### RECORDS TO PROCESS
+ + +

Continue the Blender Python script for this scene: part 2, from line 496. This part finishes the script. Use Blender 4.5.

+ + +

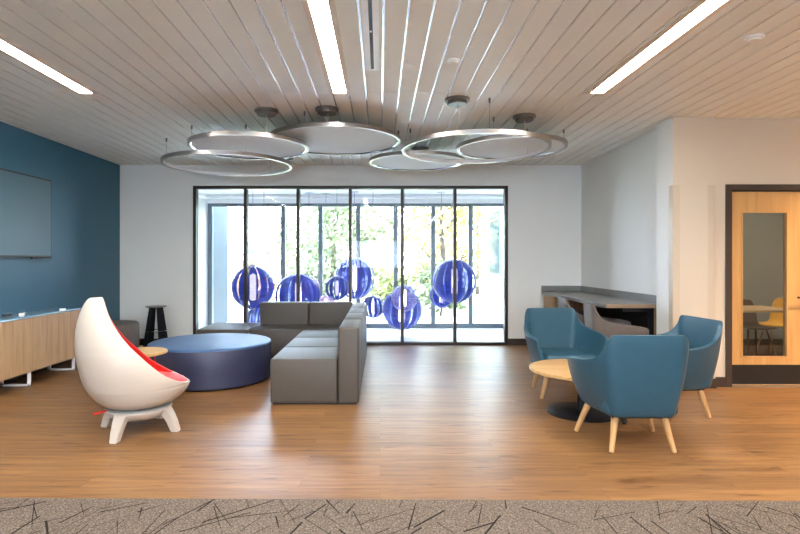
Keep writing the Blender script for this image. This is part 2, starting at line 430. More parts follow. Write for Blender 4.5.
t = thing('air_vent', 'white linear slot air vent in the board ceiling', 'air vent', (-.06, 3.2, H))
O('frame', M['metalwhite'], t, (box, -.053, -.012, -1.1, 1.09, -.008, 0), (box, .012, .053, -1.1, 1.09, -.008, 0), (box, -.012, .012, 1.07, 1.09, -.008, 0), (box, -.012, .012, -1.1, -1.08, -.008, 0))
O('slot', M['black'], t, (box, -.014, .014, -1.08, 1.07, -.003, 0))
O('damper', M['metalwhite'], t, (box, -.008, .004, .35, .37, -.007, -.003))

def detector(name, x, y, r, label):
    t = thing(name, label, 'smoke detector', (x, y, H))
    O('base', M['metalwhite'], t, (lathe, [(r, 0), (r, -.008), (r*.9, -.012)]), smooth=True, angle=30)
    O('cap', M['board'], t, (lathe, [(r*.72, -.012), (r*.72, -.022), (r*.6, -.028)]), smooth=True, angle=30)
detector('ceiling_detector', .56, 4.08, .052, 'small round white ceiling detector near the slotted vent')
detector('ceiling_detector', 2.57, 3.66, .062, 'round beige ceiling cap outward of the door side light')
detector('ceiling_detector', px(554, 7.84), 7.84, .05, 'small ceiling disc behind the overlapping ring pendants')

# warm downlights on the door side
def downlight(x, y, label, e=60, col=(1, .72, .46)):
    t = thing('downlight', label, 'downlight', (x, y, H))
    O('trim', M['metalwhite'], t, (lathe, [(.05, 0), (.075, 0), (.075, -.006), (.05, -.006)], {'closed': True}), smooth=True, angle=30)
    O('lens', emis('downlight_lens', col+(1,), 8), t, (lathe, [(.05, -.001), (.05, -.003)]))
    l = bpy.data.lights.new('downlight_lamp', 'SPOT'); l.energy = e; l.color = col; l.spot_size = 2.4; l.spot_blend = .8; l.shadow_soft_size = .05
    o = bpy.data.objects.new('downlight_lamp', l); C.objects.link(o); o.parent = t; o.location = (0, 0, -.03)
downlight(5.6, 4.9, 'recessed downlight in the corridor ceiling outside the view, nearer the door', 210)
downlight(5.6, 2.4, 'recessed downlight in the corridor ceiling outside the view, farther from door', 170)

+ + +

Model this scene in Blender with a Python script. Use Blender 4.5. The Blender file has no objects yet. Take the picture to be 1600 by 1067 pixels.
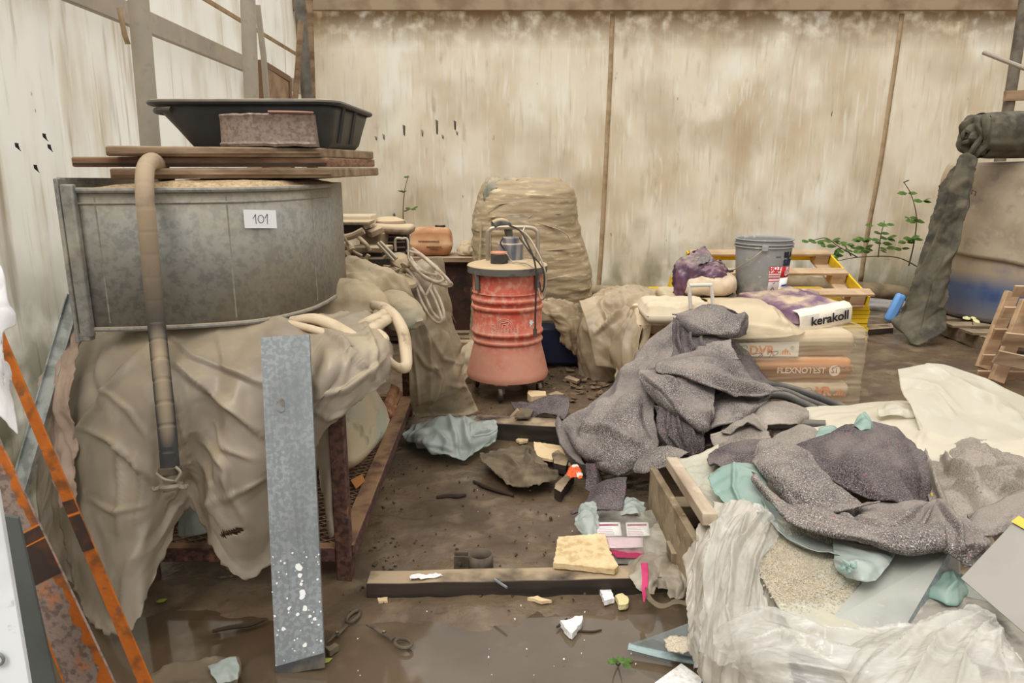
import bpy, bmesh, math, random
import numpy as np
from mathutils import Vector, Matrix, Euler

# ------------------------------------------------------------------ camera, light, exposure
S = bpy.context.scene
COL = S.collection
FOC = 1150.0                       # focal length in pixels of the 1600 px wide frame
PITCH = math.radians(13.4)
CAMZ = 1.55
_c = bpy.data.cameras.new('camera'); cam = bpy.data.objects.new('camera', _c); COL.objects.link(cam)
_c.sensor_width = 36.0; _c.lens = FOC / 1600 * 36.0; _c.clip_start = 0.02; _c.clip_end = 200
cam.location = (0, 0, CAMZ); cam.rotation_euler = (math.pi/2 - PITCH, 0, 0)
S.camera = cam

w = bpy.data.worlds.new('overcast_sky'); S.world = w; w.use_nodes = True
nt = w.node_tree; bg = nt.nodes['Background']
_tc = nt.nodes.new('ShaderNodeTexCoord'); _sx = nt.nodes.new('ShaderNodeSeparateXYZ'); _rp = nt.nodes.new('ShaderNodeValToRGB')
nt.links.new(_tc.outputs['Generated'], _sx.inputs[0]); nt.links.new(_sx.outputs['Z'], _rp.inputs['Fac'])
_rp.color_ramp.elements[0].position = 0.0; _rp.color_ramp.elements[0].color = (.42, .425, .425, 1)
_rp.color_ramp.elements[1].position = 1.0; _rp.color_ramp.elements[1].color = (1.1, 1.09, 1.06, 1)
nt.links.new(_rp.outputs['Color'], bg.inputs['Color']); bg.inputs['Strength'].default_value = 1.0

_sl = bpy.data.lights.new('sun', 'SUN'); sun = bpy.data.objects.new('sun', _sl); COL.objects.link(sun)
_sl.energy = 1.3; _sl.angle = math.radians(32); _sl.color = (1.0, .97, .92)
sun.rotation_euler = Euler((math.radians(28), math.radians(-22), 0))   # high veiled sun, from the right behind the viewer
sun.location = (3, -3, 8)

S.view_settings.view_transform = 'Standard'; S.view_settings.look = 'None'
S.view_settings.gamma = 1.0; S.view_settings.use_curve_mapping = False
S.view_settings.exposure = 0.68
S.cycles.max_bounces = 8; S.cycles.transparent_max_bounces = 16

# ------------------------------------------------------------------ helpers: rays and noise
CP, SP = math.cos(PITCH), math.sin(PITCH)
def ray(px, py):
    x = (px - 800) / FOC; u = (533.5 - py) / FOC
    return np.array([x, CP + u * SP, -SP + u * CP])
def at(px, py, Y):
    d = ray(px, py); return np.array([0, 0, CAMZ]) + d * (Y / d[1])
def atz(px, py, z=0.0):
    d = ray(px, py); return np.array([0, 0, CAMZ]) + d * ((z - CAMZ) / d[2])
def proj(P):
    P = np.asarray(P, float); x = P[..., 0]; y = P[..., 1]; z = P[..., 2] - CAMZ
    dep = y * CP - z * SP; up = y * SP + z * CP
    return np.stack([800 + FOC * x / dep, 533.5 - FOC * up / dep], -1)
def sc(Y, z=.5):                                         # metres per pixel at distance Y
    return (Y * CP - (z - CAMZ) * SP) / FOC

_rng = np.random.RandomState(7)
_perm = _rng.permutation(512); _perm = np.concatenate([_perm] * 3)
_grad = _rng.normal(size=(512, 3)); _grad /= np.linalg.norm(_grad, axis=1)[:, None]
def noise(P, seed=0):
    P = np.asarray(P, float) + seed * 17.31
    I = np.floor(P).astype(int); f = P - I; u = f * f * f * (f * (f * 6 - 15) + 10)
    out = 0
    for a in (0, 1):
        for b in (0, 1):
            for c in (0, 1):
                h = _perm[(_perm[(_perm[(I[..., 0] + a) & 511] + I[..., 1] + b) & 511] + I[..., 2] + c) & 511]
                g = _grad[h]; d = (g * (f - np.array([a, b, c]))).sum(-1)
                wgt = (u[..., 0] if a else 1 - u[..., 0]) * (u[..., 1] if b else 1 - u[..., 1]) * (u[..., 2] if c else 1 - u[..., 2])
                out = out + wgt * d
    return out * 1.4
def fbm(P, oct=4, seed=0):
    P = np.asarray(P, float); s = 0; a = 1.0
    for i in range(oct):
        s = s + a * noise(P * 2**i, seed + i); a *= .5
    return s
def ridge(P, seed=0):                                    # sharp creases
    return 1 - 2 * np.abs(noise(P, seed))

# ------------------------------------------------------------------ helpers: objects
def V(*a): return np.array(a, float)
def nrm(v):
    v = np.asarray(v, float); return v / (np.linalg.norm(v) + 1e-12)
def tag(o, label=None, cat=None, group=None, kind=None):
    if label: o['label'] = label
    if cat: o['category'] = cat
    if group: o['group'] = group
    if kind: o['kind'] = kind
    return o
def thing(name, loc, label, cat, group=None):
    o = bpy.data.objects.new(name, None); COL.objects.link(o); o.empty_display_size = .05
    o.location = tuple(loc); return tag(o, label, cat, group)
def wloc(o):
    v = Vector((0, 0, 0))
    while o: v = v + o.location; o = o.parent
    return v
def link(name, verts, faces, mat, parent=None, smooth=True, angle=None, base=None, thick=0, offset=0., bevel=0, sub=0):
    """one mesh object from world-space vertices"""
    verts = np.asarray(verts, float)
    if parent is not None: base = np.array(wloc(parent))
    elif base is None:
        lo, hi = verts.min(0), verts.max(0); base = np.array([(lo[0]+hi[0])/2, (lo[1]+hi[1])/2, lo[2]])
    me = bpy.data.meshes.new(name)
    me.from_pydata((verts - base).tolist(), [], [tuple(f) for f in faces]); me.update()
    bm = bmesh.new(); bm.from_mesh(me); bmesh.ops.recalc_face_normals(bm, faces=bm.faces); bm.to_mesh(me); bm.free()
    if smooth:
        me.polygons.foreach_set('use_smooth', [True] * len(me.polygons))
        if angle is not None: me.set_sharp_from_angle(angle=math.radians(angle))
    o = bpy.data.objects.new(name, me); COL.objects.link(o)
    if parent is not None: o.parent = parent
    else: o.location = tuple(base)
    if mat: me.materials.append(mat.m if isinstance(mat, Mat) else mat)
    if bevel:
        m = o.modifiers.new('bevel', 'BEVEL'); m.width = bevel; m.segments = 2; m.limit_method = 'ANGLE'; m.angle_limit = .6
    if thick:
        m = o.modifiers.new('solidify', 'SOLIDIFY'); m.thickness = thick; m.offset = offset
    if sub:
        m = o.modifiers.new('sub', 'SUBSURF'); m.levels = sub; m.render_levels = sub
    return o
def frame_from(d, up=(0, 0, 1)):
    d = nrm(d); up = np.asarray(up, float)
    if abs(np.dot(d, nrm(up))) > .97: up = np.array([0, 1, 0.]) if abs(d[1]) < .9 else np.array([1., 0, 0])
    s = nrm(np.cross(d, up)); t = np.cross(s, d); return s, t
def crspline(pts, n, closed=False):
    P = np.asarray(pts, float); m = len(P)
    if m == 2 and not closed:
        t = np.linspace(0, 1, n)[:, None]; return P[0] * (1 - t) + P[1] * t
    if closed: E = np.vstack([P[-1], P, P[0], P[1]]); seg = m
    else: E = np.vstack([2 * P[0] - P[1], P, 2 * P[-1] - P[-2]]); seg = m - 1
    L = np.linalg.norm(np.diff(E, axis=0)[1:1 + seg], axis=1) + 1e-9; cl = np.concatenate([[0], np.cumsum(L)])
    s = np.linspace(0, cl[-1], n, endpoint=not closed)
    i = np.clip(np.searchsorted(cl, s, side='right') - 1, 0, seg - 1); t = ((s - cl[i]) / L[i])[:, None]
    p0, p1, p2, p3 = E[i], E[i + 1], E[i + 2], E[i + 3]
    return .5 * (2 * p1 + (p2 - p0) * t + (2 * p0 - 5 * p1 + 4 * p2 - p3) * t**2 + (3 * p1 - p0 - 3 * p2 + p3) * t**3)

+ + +

### THE PROBLEM
In the listing above, locate the line containing "Keep writing the" and the line containing "-.008, .004, .35, .37, -.007, -.003))". Extract those two lines and every line between them, exactly as written, and only those.

### TASK RESULT
Keep writing the Blender script for this image. This is part 2, starting at line 430. More parts follow. Write for Blender 4.5.
t = thing('air_vent', 'white linear slot air vent in the board ceiling', 'air vent', (-.06, 3.2, H))
O('frame', M['metalwhite'], t, (box, -.053, -.012, -1.1, 1.09, -.008, 0), (box, .012, .053, -1.1, 1.09, -.008, 0), (box, -.012, .012, 1.07, 1.09, -.008, 0), (box, -.012, .012, -1.1, -1.08, -.008, 0))
O('slot', M['black'], t, (box, -.014, .014, -1.08, 1.07, -.003, 0))
O('damper', M['metalwhite'], t, (box, -.008, .004, .35, .37, -.007, -.003))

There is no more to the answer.